The Post-Easter Jesus
The Post-Easter Jesus is the Jesus of Christian experience and tradition.
~ Marcus Borg
Christian Experience
Christian experience is born in the Easter experience.
Easter does not have to include something happening to Jesus’ body.
The foundational meaning of Easter is that Jesus’ followers experienced his continuing presence as a living reality.
An empty tomb is one way to talk about that experience.
The community speaks of Jesus as:
- Light of the world
- Bread of life
- Messiah
- The way, the truth, the life
- The only way
These are images and metaphors people used to describe their experience of Jesus.
They are profoundly true though not literally true.
Jesus did not speak of himself in these ways.
They are vivid testimony about how the community experienced and thought about Jesus.
The post-Easter Jesus can also be the word, light, and bread, of God for us.
Christian Tradition
The post-Easter Jesus is also the Jesus of the developing Christian tradition.
This involves a process, it emerges over time.
- From a non-exalted historical Jesus
- Through early christological metaphors
- To christological narrative
- To christological doctrine
The Nicene Creed (written 325 C.E.) is the indiginization of early Christian beliefs into the Hellenistic thought of the early 4th century and crystallization of thought of a particular time and place.
Trinitarian language says God is one known to us:
- as God the creator
- in the person of Jesus
- in the presence of the spirit
The emergence of Jesus Christ in Christian tradition amounts to a cumulative claim.

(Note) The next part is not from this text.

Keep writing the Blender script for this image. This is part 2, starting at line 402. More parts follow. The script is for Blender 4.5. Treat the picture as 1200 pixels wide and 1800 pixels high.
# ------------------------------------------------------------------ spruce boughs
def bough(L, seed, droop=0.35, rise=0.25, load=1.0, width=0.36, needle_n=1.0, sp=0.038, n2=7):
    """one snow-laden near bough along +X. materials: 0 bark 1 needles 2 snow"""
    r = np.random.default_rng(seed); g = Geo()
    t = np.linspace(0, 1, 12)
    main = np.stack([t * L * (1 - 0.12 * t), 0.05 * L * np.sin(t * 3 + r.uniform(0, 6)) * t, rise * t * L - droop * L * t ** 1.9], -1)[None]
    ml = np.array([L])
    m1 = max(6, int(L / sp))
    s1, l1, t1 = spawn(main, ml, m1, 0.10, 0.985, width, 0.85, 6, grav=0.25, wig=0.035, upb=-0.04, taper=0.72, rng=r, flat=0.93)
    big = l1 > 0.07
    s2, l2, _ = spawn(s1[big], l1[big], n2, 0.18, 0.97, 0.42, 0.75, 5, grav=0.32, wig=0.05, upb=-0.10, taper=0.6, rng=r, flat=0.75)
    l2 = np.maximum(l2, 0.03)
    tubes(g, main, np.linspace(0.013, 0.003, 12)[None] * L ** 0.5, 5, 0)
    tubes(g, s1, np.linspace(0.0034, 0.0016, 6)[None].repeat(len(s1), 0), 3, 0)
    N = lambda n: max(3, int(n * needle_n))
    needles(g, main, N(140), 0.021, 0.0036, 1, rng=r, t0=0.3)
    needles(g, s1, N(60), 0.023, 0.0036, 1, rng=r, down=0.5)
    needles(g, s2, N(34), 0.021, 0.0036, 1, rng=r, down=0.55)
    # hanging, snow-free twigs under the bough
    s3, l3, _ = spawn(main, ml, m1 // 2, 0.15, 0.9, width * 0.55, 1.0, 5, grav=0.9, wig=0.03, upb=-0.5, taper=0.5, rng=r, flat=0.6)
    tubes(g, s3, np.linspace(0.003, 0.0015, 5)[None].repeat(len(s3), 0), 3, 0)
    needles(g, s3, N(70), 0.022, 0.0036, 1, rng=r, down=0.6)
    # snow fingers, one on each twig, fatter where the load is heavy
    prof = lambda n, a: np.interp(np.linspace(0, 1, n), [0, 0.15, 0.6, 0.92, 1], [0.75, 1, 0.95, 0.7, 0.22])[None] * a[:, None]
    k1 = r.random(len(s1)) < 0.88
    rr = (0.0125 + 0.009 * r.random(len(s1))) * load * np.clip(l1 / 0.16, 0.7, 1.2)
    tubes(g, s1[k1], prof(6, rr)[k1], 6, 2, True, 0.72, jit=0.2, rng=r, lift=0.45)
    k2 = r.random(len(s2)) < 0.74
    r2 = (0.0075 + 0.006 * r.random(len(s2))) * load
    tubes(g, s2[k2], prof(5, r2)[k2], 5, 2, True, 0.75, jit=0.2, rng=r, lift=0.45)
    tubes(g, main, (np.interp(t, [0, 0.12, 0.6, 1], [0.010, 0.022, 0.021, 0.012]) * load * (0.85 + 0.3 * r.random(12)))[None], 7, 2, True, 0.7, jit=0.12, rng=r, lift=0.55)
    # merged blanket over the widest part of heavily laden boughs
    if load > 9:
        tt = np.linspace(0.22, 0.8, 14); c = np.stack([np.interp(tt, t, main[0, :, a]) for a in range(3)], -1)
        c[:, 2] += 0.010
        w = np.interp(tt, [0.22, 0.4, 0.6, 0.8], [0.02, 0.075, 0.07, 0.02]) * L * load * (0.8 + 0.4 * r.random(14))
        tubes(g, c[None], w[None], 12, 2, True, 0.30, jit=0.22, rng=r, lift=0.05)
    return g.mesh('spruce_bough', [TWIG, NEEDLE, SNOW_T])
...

For Marcus Borg, as a scholar and as a Christian, Jesus is an epiphany of God, a manifestation of the sacred, the decisive disclosure of God.
The pre-Easter Jesus is a spirit person, wisdom teacher, social prophet.
The post-Easter Jesus is the light of the world, the bread of life.
In Jesus we see what God is like.
Jesus is the icon of the invisible God, a mediator of the sacred, the face of God.
Questions to ponder...
How do you summarize the post-Easter Jesus?
Who is Jesus for you today, as you experience his presence in your life?
Implications for the Christian life of taking this portrait of Jesus seriously.